La organización Oxfam ha dado con la solución para acabar con la pobreza en el mundo: ¡quitarle el dinero a los ricos!
Nada fascina más al buenismo de todos los partidos y tendencias que las alquimias políticas que comporten la violación de la propiedad privada, sobre todo si es de una minoría indeseable. Los titulares de prensa recogieron con visible entusiasmo el descubrimiento de Oxfam:
Los ingresos en 2012 de las 100 personas más ricas del planeta podrían acabar cuatro veces con la pobreza mundial.
El mensaje es diáfano: no sólo se resuelve la pobreza quitándole el dinero a los ricos, sino que ni siquiera hay que quitárselo todo. Incluso cabe dejarles bastante. Vamos, no quitarles el dinero es monstruoso: "la riqueza y los ingresos extremos no solo no son éticos, sino que además son económicamente ineficientes, políticamente corrosivos, socialmente divisores y medioambientalmente destructivos". No sé si está claro: es que quitándoles un poco de su grosero patrimonio a los ricos, todo está resuelto. Todo.
La mendacidad no es un accesorio del pensamiento único: integra su misma esencia, y aquí resplandece como nunca, en un triple sentido.
En primer lugar, es falso que la pobreza tenga que ver con la riqueza: los pobres no son pobres porque los ricos sean ricos. Un rico no es necesariamente un ladrón. Sólo si hay apropiación forzada la riqueza equivale a la pobreza. Por cierto, eso sucede en un caso importante que no es analizado por el progresismo: cuando el Estado nos quita el dinero, ahí sí que se enriquece él a expensas de sus súbditos. En condiciones de libertad el rico no empobrece a los demás ni es éticamente reprochable, al revés de lo que asegura Oxfam.
En segundo lugar, la pobreza no se supera mediante transferencias de recursos existentes, sino mediante creaciones de riqueza a cargo de los propios pobres, que jamás son considerados como protagonistas por el discurso hegemónico, que los ve como petrificados explotados, incapaces de salir adelante si no viene un poderoso a redistribuir a la fuerza la propiedad ajena.

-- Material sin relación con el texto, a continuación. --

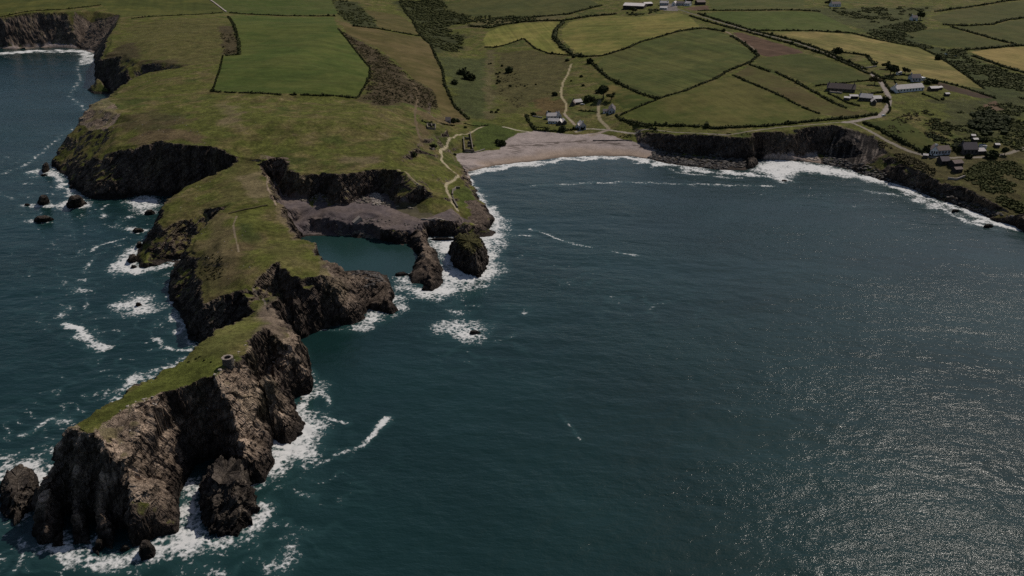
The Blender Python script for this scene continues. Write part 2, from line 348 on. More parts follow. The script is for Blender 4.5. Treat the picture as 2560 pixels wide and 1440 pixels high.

Y en tercer lugar, el camelo de Oxfam transmite la sensación de que la política es buena si "lucha contra la desigualdad" hostigando exclusivamente a los millonarios. Pero la política no hace eso nunca, sino que se dedica a arrebatar los bienes a las grandes mayorías, a las que cobra impuestos y ahoga con toda suerte de controles, regulaciones, prohibiciones y multas; grandes mayorías, por cierto, que no reciben la atención de Oxfam ni de ninguna voz del buenismo predominante.